This is a shocking display of incompetence in no small part because the recipe for breakthrough has very largely been found in 1917 already (Bruchmüller's artillery tactics and modern infantry training and small unit manoeuvring of Stoßtruppen).  

You don't even need armoured vehicles for it. A skilful and sufficient application of artillery (and nowadays glide bombs) and a simultaneous assault by many infantry sections on a wide-enough sector would do the trick if supported by a few modern ingredients such as barrage jamming in the 0.2...1 kHz band and fragmentation protection vests.

So I decided to write this blog post in order to help readers arrange their thoughts on offensives in an orderly manner:

The forms of attacks are (I rephrase the official lingo a bit here):

  1. raid
  2. counterattack
  3. meeting engagement
  4. pursuit
  5. hasty attack
  6. deliberate attack with limited objectives
  7. breakthrough offensive

raid: The usual purpose is to storm one position, take prisoners of war, capture radios, get away without trying to hold any newly gained ground.

counterattack: Can happen from lowest to highest levels. Attackers are particularly vulnerable (position-wise and in terms of morale) to a sudden attack. So often times a company defending a trench system would immediately launch a platoon-sized counterattack when the signal arrives that  enemy assault troops are reaching another platoon's position, for example.

meeting engagement: Both forces are entering battle in a mobile phase of war (does not apply to trench warfare).

pursuit: Similar to meeting engagement, except that one side doesn't want to accept battle other than for purposes of delay at most. Not very relevant in trench warfare.

hasty attack: This is a planned attack with up to a few hours of preparation.

deliberate attack with limited objectives: The Russians do n inept form of this very much.

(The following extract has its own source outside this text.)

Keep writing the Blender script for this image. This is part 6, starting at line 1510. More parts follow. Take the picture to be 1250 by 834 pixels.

The objective is limited (such as capture this village, eliminate this bridgehead, create a bridgehead, take this hill, take this trench system) and "deliberate" communicates that there was plenty time for preparations.

breakthrough offensive: This is what happens very rarely, mostly by Ukrainians and successfully only against particularly weak Russian sectors (Kharkiv, Kherson and Kursk Oblast offensives).

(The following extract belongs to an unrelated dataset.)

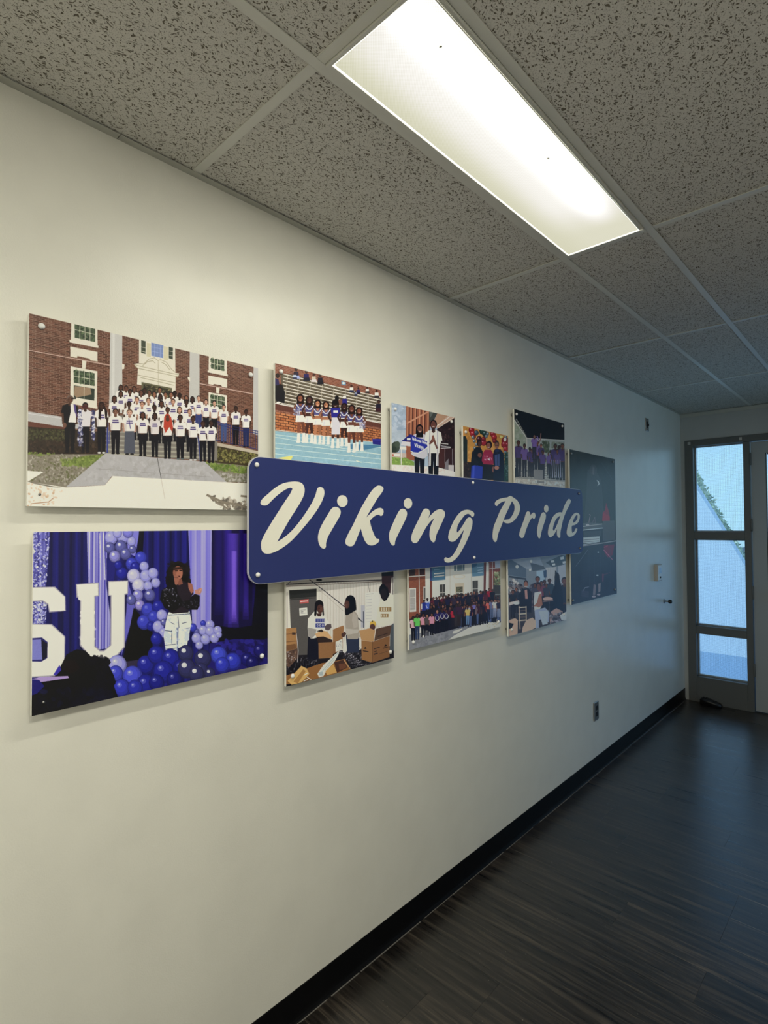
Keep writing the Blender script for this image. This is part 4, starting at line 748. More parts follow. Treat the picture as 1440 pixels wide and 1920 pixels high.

I wrote before; we know how breakthrough could be achieved. The Russians appear to be too incompetent, the Ukrainians (also quite an 'amateur' army with few peacetime-trained troops) appear to be rather risk-averse and in fear or the consequences of a major defeat in battle.

 

But here's a problem: Breakthrough in itself is of marginal value. Germany broke through the Entente fronts in France in 1918 on unprecedented widths, yet it lost the war months later. The British created a glimpse of how to exploit a breakthrough when they created the "fast" Whippet tank in 1917. Post-WWI they did split up tank development in infantry tanks for breakthrough and cruiser tanks for exploitation. They didn't get much more than that right, though.

Exploitation requires more than just full motorisation and tanks that are faster than a bicycle. The German army developed the attitude and had the superior idea of what exploitation is good for in its Moltke the Elder's Cannae (encirclement battle) fixation. Blitzkrieg was created, characterised by (in 1940 and 1941) hugely successful breakthrough exploitations.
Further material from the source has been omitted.